Toutes ces images que je viens d’évoquer, d’Algérie, de famine, de terrorisme, … sont des images pénibles, mais ce sont des images vraies. Autrement dit, il ne faut pas faire porter sur l’image le jugement négatif que nous portons en réalité sur l’événement lui-même. Le critère numéro un de la déontologie de l’information, c’est l’exactitude. Ce serait une faute déontologique pour un journaliste, sous prétexte de ne pas choquer, de dissimuler ou de réduire l’aspect violent d’un événement. Mais ce serait évidemment aussi une faute déontologique que d’exagérer cette violence sous prétexte que la dramatisation attire l’attention ou l’audience. Pour me faire bien comprendre, deux exemples récents qui ont fait couler beaucoup d’encre et de salive : fallait-il, parce que l’image était épouvantable, ne pas montrer l’intérieur du théâtre de Moscou après l’assaut des forces de sécurité, avec ces cadavres cagoulés ? Fallait-il ne pas montrer l’image de cette femme afghane sauvagement exécutée en public par un Taliban? Dans l’autre sens, fallait-il, à la veille de l’élection présidentielle, diffuser à de nombreuses reprises, et tellement souvent que cela transformait cet événement en symbole de l’état général de la France, l’image d’un papy pitoyable d’Orléans maltraité ? Ou faut-il, comme c’est souvent le cas, limiter à l’image d’un unique incident le compte-rendu d’une manifestation globalement pacifique?

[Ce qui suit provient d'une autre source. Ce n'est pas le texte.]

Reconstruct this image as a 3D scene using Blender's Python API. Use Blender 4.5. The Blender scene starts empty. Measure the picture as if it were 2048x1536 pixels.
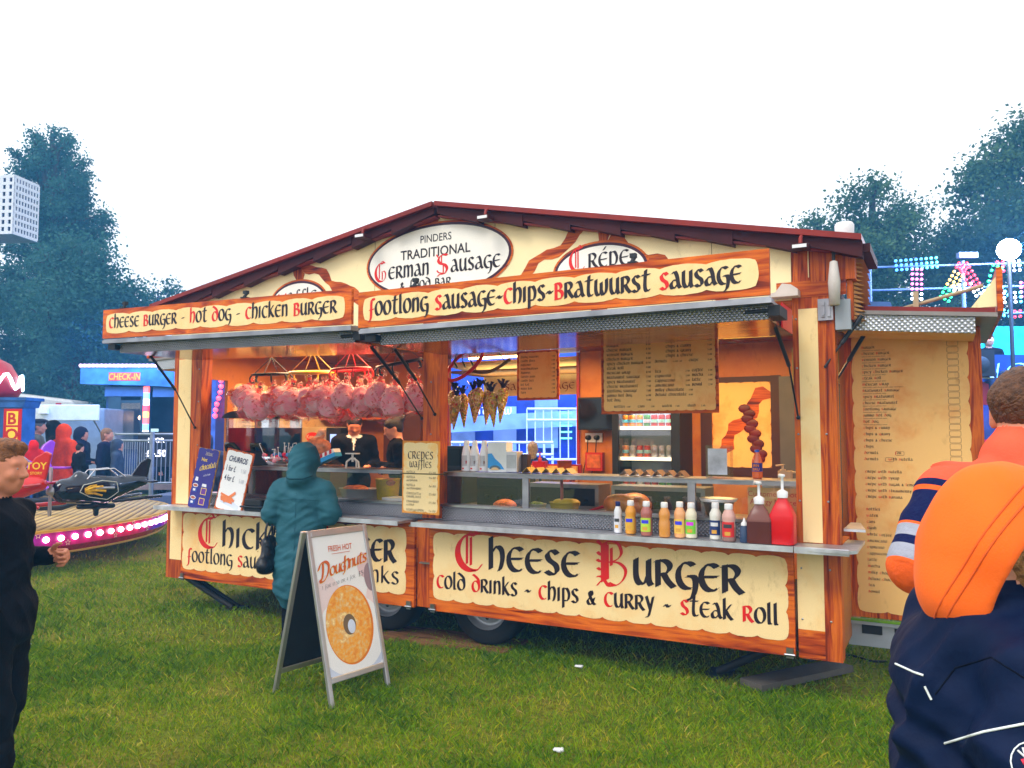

La caméra, comme l’attention de n’importe qui, est évidemment attirée comme un aimant par ce qui sort de l’ordinaire et du prévisible. Que la caméra filme l’incident, c’est normal. C’est ensuite, à l’occasion de la réalisation finale du reportage, que l’incident doit être remis en perspective. S’il a été important, il doit avoir une place importante, et la violence doit avoir une place importante ; s’il était marginal dans le cadre de l’événement, il doit avoir une place marginale, et la violence doit être discrète. On le voit bien, l’utilisation de l’image est évidemment particulièrement délicate. L’ image n’est pas plus objective que les mots, même si elle est saisie par  » l’objectif  » de la caméra ou de l’appareil de photo.